A: Over the years of being involved in greyhounds and meeting some of the most amazing people and trainers. I would have to say that Brad Belford has been one of the biggest influences on my development as a trainer.

3: At what age do you start preparing a pup for racing?

A: At eight months of age.

4: How long does it take to prepare a pup for its first race?

A: It takes about eight months and that consists of preparing, breaking in and then pre- training.

5: What makes a good pup?

A: I like a pup that has the prey drive about them and wants to chase.

6: Do you do anything special when preparing a young dog for its maiden compared to a seasoned performer?

A: No, I prepare them all the same.

7: Do you have a set routine for all your greyhounds or do you vary training for individual runners?

A: I have two training methods and which one I use will depend on what helps the dog to perform best.

8: Do you have any unique or unusual methods you would like to share in regard to training?

A: My partner makes sure that every night she gives the greyhounds their kisses, cuddles and belly rubs before bed and I have noticed that the dogs respond to this quite well.
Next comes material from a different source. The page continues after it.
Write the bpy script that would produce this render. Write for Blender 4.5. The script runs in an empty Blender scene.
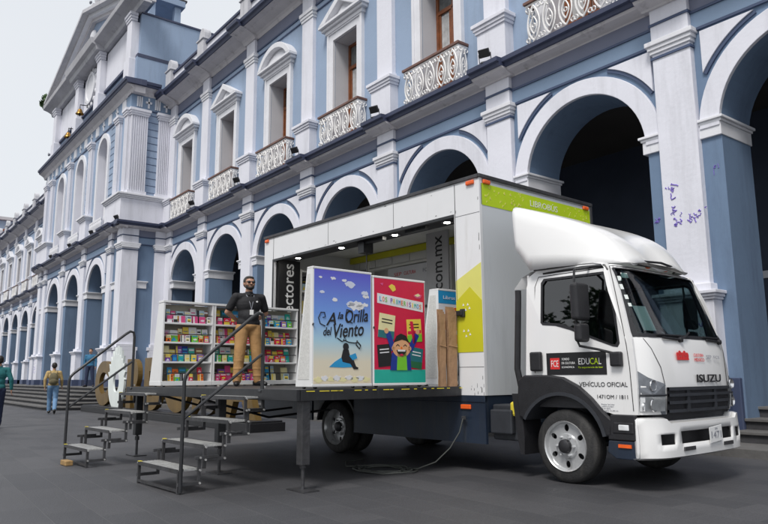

I believe it has helped their performance.

9: Do you swim your dogs as part of your training regime?

A: No.

10: How frequently do you like to race your dogs?

A: Since having the two race meetings a week, I like to race twice a week.

11: What’s your training routine for dogs between races?

A: Walking on a treadmill and free galloping in a paddock. No hard running.

12: Do you do all muscle work on your dogs or do you use a professional muscle man?

A: I do all muscle work myself.

13: Do you treat all injuries to your dogs yourself?

A: Yes, unless they need to be seen to by a vet.

14: Which is the best greyhound you have trained?

A: This is a hard question as I have had the pleasure of training quite a few good greyhounds who all have their own characteristics. There is Zipping Homer, who won the Townsville Stayers Challenge and then there is Rambutan, who stirred my passion for training again.

15: What do you consider is the best greyhound track in Australia and why?

A: It’s another hard question as I have only ever raced on three tracks and two of them are now closed.

16: What does the industry need most going forward?

A: More young people involved in training and handling.

17: What is the best advice you could give someone just starting out as a trainer?

A: Listen to everybody and let them give you their advice. Don’t be afraid to ask questions and in the long run you need to make up your own mind how you want to train your dogs to get the best out of them. Learn from your mistakes … and enjoy it!